How to Match New Gutters to a Roofing System

Gutters contribute to a home’s character, often in subtle ways. While K-style aluminum gutters are installed on the majority of homes in North America, more homeowners today are paying attention to how well a gutter system works with their current roof. Gutters define the roofline, giving the eaves a polished, finished edge. Here are some tips on how to match gutters to a roofing system for increased aesthetics and curb appeal.

Multi-Tiered Roofs

When a house design includes architectural features such as dormers windows or skylights or is more than one storey, the roof is often multi-tiered. Multi-tiered roofs should have gutters installed along the upper eaves and corresponding downspouts to prevent water from dripping directly onto a section of the roof below, causing undue wear and tear.

Multiple rooflines usually mean that the gutter system is more visible. By selecting a colour one shade darker or one shade lighter than the roof can make the gutters blend into the roofline. The choice will then have to be using the same colour for the downspouts (making them stand out) or selecting a different colour, one that complements the siding the downspouts will be attached to (making them blend in).

Steep Pitch Roofs

A homeowner should consider the size and the pitch of the roof when installing new gutters. Steep pitch roofs such as a gable roof, hip roof, gambrel roof or skillion roof shed water more easily. This means the gutters should be able to handle larger volumes of water.
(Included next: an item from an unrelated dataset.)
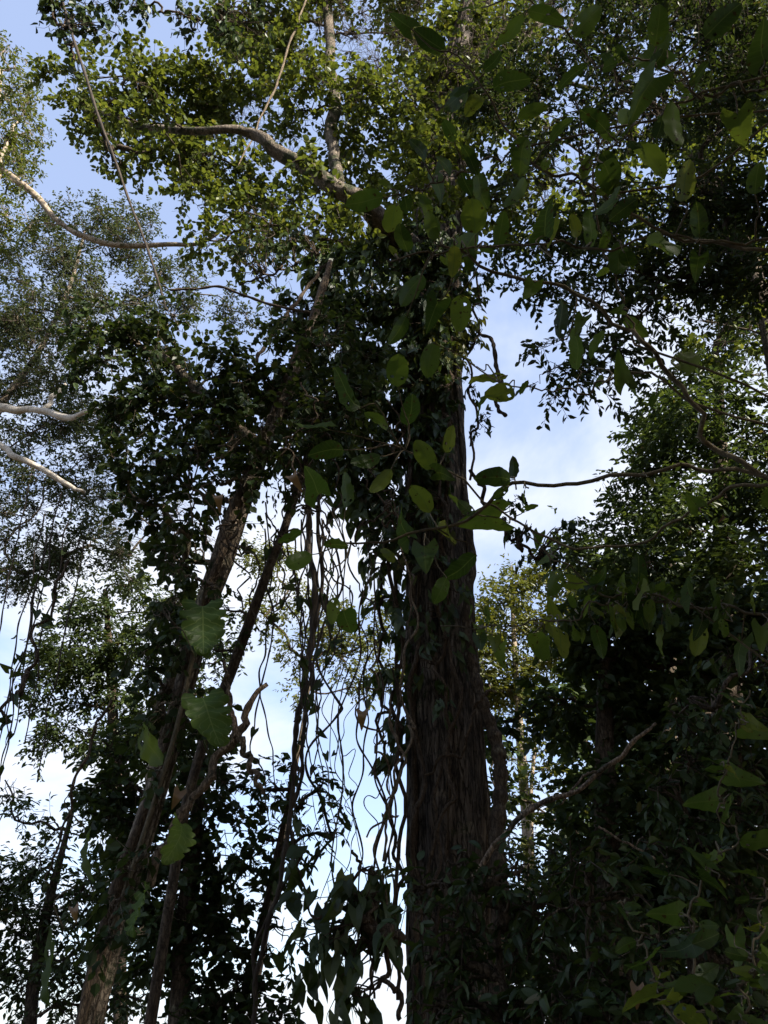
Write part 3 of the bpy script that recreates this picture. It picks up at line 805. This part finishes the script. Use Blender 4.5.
climber('climbing_vine', 'large leaved vine bunched low on the left side of the thick trunk', 'vine', 8.2,
        [[(400, 1020, 5), (385, 960, 5), (366, 900, 4), (352, 850, 3)], [(400, 940, 12), (380, 934, 11), (368, 918, 9), (366, 900, 7)]],
        [(350, 880, 18), (335, 905, 20), (365, 900, 20), (325, 940, 20), (350, 940, 20), (375, 895, 14), (340, 970, 12), (312, 950, 14), (345, 1000, 12), (380, 870, 12), (355, 915, 20)],
        .2, 'leaf_vine', cover=.75, seed=3, hang=.9)
climber('climbing_vine', 'round leaved vine hanging in front of the sky below the lit limb', 'vine', 9.0,
        [[(345, 250, 3), (310, 262, 2.5), (280, 270, 2.2), (240, 285, 2)], [(350, 262, 3), (322, 285, 2.5), (302, 320, 2)]],
        [(245, 228, 16), (265, 245, 18), (285, 235, 16), (255, 262, 14), (290, 262, 14), (275, 290, 12), (235, 250, 12), (300, 225, 16), (310, 255, 16), (320, 300, 14), (270, 310, 8)], .16, 'leaf_mid', cover=.7, seed=4, hang=.8, tmpl=T_ROUND)
climber('climbing_vine', 'round leaved vine trailing across the top left corner of the sky', 'vine', 6.5,
        [[(48, -30, 3), (58, 20, 2.5), (75, 60, 2)], [(110, -30, 3), (150, 5, 2.5), (200, 20, 2)], [(230, -20, 3), (215, 25, 2)]],
        [(60, 8, 18), (40, 12, 8), (78, 20, 14), (105, 5, 14), (75, 45, 12), (130, 10, 12), (150, 5, 12), (175, 15, 12), (195, 20, 14), (215, 25, 16), (235, 35, 16), (225, 10, 14), (95, 25, 12), (110, 25, 10), (85, 5, 14), (50, 0, 14), (130, 0, 12), (70, 32, 8), (255, 8, 14), (265, 25, 8)], .15, 'leaf_dark', cover=1.2, seed=5, hang=.8, tmpl=T_ROUND)
climber('climbing_vine', 'shaggy vine strands with dark leaves hanging beside the left of the thick trunk', 'vine', 9.2,
        [[(398, 1000, 4), (396, 850, 4), (398, 700, 4), (396, 560, 4)], [(384, 760, 3), (382, 650, 3.5), (385, 540, 4)]],
        [(392, 560, 14), (396, 600, 14), (390, 640, 12), (398, 680, 13), (394, 720, 13), (398, 760, 9), (382, 600, 9), (384, 680, 8), (404, 640, 10), (404, 720, 9)], .15, 'leaf_vine', cover=1.4, seed=6, hang=1.0)
climber('climbing_vine', 'small leaved creeper climbing the right side of the trunk beside the blue gap', 'vine', 9.0,
        [[(470, 480, 2.5), (475, 420, 2.5), (468, 370, 2.5), (478, 320, 2.5), (476, 270, 2)], [(470, 470, 4), (500, 520, 4), (520, 545, 3.5), (545, 560, 3)]],
        [(475, 300, 10), (478, 335, 10), (474, 385, 9), (476, 430, 10), (482, 275, 12), (510, 505, 12), (525, 530, 13), (500, 520, 8), (548, 545, 14), (485, 420, 7), (535, 555, 12), (560, 525, 12)], .11, 'leaf_dark', cover=.7, seed=7, hang=.8)
climber('climbing_vine', 'leafy creeper spread over the middle of the thick shaded trunk', 'vine', 8.75,
        [[(430, 900, 4), (450, 780, 4), (440, 660, 4), (446, 560, 4), (440, 480, 3)]],
        [(430, 610, 16, 0, .9), (445, 640, 14, 0, .8), (425, 655, 14, 0, .9), (450, 590, 12, 0, .8), (430, 560, 14, 0, .7), (445, 700, 10, 0, .5), (420, 500, 14, 0, .9), (440, 520, 12, 0, .6)], .15, 'leaf_vine', cover=.8, seed=8, hang=.9)


# ------------------------------------------------------------------ lianas
def liana(label, ctrl, Y, wig=.03, freq=4, mat='liana', group=None, leafs=0, seed=0, Lf=.1, name='liana', n=None, leaf_m='leaf_dark', cat='liana'):
    rng = np.random.default_rng(5000 + seed)
    n = n or max(30, len(ctrl) * 18)
    pts, rad = path_px([(*c[:2], c[2], c[3] if len(c) > 3 else 0) for c in ctrl], Y, n)
    pts = pts + wiggle(n, rng, wig, freq)
    rad = rad * (1 + .15 * np.sin(np.linspace(0, n * .9, n)))
    p0 = pts[np.argmin(pts[:, 2])]
    root = thing(name, label, cat, p0, group)
    MB().tube(pts, rad, 7 if rad.mean() > .008 else 5).build('stem', M[mat], root)
    if leafs:
        j = rng.integers(2, n - 2, leafs)
        pos = pts[j] + rng.normal(size=(leafs, 3)) * .03
        ld = rng.normal(size=(leafs, 3)) * .5 - np.array([0, 0, .9])
        nr = rng.normal(size=(leafs, 3)) * .5 + (CAM - pos) / np.linalg.norm(CAM - pos, axis=1)[:, None] * .8
        leaves('foliage', M[leaf_m], root, T_HEART, pos, ld, nr, Lf * rng.uniform(.6, 1.2, leafs))
    return root


liana('straight dark cable of a liana slanting down through the top left sky', [(52, -40, 3), (75, 45, 3), (100, 120, 2.8), (128, 195, 2.6), (158, 282, 2.4), (166, 310, 2)], 6.4, .006, 2, 'liana_dark', seed=1, leafs=8)
liana('pale bare stick hanging straight across the lit limb', [(306, 0, 1.8), (292, 38, 2.2), (276, 85, 2.2), (258, 125, 1.9), (238, 166, 1.3)], 8.6, .012, 3, 'liana_pale', seed=2)
liana('thin taut stem slanting across the sky below the round leaved vine', [(170, 290, 2.4), (220, 288, 2.6), (258, 300, 2.8), (312, 314, 2.6), (345, 318, 2)], 7.5, .01, 2, seed=3)
liana('dark crooked stem rising to the fork from the vines of the leaning tree', [(255, 365, 4), (268, 340, 4), (288, 315, 4), (312, 280, 3.5), (330, 262, 3)], 8.3, .02, 3, seed=4)
liana('twisted double liana hanging thick in the middle of the sky gap', [(306, 470, 7), (311, 540, 6), (313, 610, 7), (305, 670, 7.5), (300, 720, 6), (294, 770, 5), (284, 850, 5), (272, 910, 5), (258, 980, 4.5), (252, 1040, 4.5)], 8.4, .02, 3, 'liana_dark', seed=5, leafs=14, Lf=.12)
liana('thinner liana winding close around the thick twisted one', [(318, 480, 4), (322, 560, 4), (310, 640, 4.5), (314, 690, 4), (298, 750, 4), (300, 800, 4), (284, 870, 4), (262, 950, 4), (250, 1040, 4)], 8.5, .05, 3, 'liana_dark', seed=6, leafs=8, Lf=.12)
liana('wavy woody liana swelling down the right side of the thick trunk', [(466, 500, 6), (470, 570, 8), (468, 630, 10), (480, 690, 12), (494, 740, 14), (500, 800, 15), (501, 870, 16), (494, 940, 16), (498, 1040, 16)], 8.95, .03, 2, 'bark_dark', seed=7)
liana('pale root snaking loose over the front of the thick trunk', [(452, 560, 3), (448, 620, 4), (456, 680, 4.5), (450, 740, 4), (436, 800, 4), (428, 860, 4), (420, 940, 4.5), (424, 1030, 4)], 8.8, .04, 3, 'liana', seed=8)
liana('looping pale root crossing the trunk below the leafy creeper', [(492, 690, 3), (476, 702, 3.4), (468, 740, 3.4), (446, 760, 3), (425, 775, 2.5)], 8.8, .03, 3, 'liana', seed=9)
liana('crooked dark liana stub hanging in the blue gap right of the trunk', [(476, 330, 3), (494, 345, 4), (497, 372, 4.5), (502, 395, 4), (494, 402, 4), (506, 416, 4)], 8.9, .02, 3, seed=10)
liana('long limp leafy liana hanging down the far left of the sky', [(68, 560, 3), (52, 600, 3), (34, 640, 3.2), (28, 680, 5), (10, 700, 4), (0, 730, 3)], 6.2, .03, 4, seed=11, leafs=10, Lf=.13)
liana('thin liana slanting down the lower left past the lit background tree', [(112, 700, 3), (95, 730, 3), (75, 785, 3), (60, 840, 2.6), (45, 880, 2)], 6.4, .015, 3, seed=12)
liana('thin dark vine curving out from the small open tree to a drooping leaf', [(330, 900, 2), (315, 915, 2.2), (302, 880, 2.4), (298, 850, 2.4), (292, 830, 2)], 8.0, .02, 3, seed=13, leafs=6, Lf=.22)
g1 = 'bare lianas left of the thick trunk'
rr = np.random.default_rng(77)
for i in range(16):
    x = (346, 362, 376, 390, 397)[i % 5] + rr.normal() * 7
    top = rr.uniform(500, 720)
    bot = rr.uniform(820, 1030)
    pts = [(x + rr.normal() * 5, top, 1.4)]
    k = int(rr.integers(3, 7)); wd = .8 + 2.4 * rr.random() ** 3
    for j in range(1, k + 1):
        pts.append((x + rr.normal() * 13 - j * 2.2, top + (bot - top) * j / k, wd * rr.uniform(.8, 1.2)))
    liana('thin bare liana in the tangle hanging against the sky left of the thick trunk', pts, rr.uniform(8.2, 9.6), rr.uniform(.01, .09), rr.uniform(.8, 4), ('liana', 'liana_dark', 'liana_pale')[i % 3], group=g1, seed=100 + i, leafs=int(rr.integers(0, 2)), Lf=.12, n=90)
g2 = 'thin lianas at the left edge'
for i in range(7):
    x = rr.uniform(0, 75)
    top = rr.uniform(480, 560)
    liana('thread thin liana trailing down the sky near the left edge', [(x + 22, top, 1.4), (x + 8, top + 70, 1.6), (x - 10, top + 150, 1.5), (x - 25, top + 240, 1.3)], rr.uniform(5.5, 7), .015, 2, 'liana_dark', group=g2, seed=200 + i, leafs=int(rr.integers(1, 6)), Lf=.1)
g3 = 'thin vines over the dark tangle'
for i in range(12):
    x, y = rr.uniform(190, 400), rr.uniform(370, 500)
    a = rr.uniform(-1, 1)
    liana('tan bare vine stem looping through the dark tangle between the two trunks', [(x, y, 1.6), (x + 25 * a, y + 25 + 20 * rr.random(), 2), (x - 20 * a, y + 60, 1.8), (x + 12, y + 120 + 40 * rr.random(), 1.4)], rr.uniform(6.6, 7.2), .05, 4, 'liana', group=g3, seed=300 + i)
g4 = 'bare vines hanging below the dark tangle'
for i in range(12):
    x, top = rr.uniform(255, 345), rr.uniform(480, 540)
    bot = top + rr.uniform(110, 330)
    liana('straggling vine with few leaves hanging below the dark tangle of the leaning tree', [(x, top, 1.6), (x + rr.normal() * 8, (2 * top + bot) / 3, 1.8), (x + rr.normal() * 12, (top + 2 * bot) / 3, 1.6), (x + rr.normal() * 12, bot, 1.1)], rr.uniform(7.4, 8.6), .025, 3, 'liana_dark', group=g4, seed=400 + i, leafs=int(rr.integers(2, 8)), Lf=.13)

# ------------------------------------------------------------------ dead wood
def stick(name, label, cat, parts, Y, mat='dead'):
    rng = np.random.default_rng(len(label))
    roots = None
    for nm, ctrl in parts:
        pts, rad = path_px(ctrl, Y, 40)
        pts = pts + wiggle(40, rng, rad.mean() * .4, 3)
        kn = np.repeat(rng.normal(size=(14, 3)), 3, 0)[:40] * rad.mean() * .35
        pts = pts + kn
        rad = rad * .92 * (1 + .22 * (rng.random(40) > .85))
        if roots is None:
            roots = thing(name, label, cat, pts[0])
        MB().tube(pts, rad, 9, lambda z, th: 1 + .1 * np.cos(3 * th + 8 * z) + .05 * np.sin(50 * z + th)).build(nm, M[mat], roots)
    return roots

stick('broken_branch', 'snapped grey branch with a splintered fork slanting right of the leaning tree', 'branch',
      [('stem', [(150, 885, 10), (168, 835, 10), (195, 800, 9), (218, 762, 9), (240, 725, 9), (262, 686, 5)]), ('fork', [(236, 738, 8), (228, 690, 5), (224, 660, 3)]), ('fork', [(238, 730, 7), (250, 765, 6), (262, 792, 4)])], 7.0)
stick('broken_branch', 'bare pale branch poking up to the right of the thick trunk in the dark wood', 'branch',
      [('stem', [(470, 880, 6), (498, 842, 6), (520, 818, 6), (548, 800, 6), (580, 790, 5), (605, 768, 5), (630, 745, 4.5), (656, 724, 3)]), ('fork', [(600, 772, 3), (585, 775, 2.5), (560, 805, 2)])], 5.5)
stick('dry_stalk', 'long dry stalk bent among the shaded leaves at the lower right', 'stalk', [('stem', [(640, 925, 2.2), (655, 930, 2.4), (662, 965, 2.4), (672, 1015, 2)])], 4.0)
stick('dry_stalk', 'slanting bare stalk crossing the dark leaves right of the bare pale branch', 'stalk', [('stem', [(598, 826, 2.6), (620, 840, 2.4), (650, 855, 2.2), (668, 868, 1.6)])], 4.6)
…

If the style of your roofing system is one with a steep slope or pitch and covers a medium to large sized house, K-style gutters, for example, tend to have more capacity than half-round gutters.

Metal Roofs

A standard gutter system like aluminum gutters, copper gutters or steel gutters that utilizes brackets or spikes and ferrules seems to work better for most homes than a gutter system using straps (attached to the roof deck). Installing seamless aluminum gutters on a metal roof is a popular choice. However, every residence and its metal roof are different. For the best results, before installing a gutter system, it is advisable to consult with both the roofing contractor and the manufacturer of the metal roof you have purchased.

Matching Gutters to Roofing Materials

When matching gutters and roof design, roofing materials also play a prominent role. The uniqueness and individuality of a home’s exterior can be greatly enhanced when the gutters a specifically selected with certain roofing materials in mind.

Copper gutters: Because copper gutters develop a patina over time, they perfectly complement roofs made of cedar shingles or slate tiles. A composite roof paired with a copper gutter system will have added style and more curb appeal.

Steel gutters: Steel K-style gutters or box gutters are appropriate for the roofs of modern style houses that want to achieve a contemporary or “industrial” vibe.

Half-round gutters: Since half-round gutters have a curved profile as opposed to a more angular one, they look good with clay roofing tiles. When installed on stately homes, mansions, or heritage residences over 5,000 square feet, half-round gutters can increase the refined appearance of a home’s exterior, regardless of the roofing material.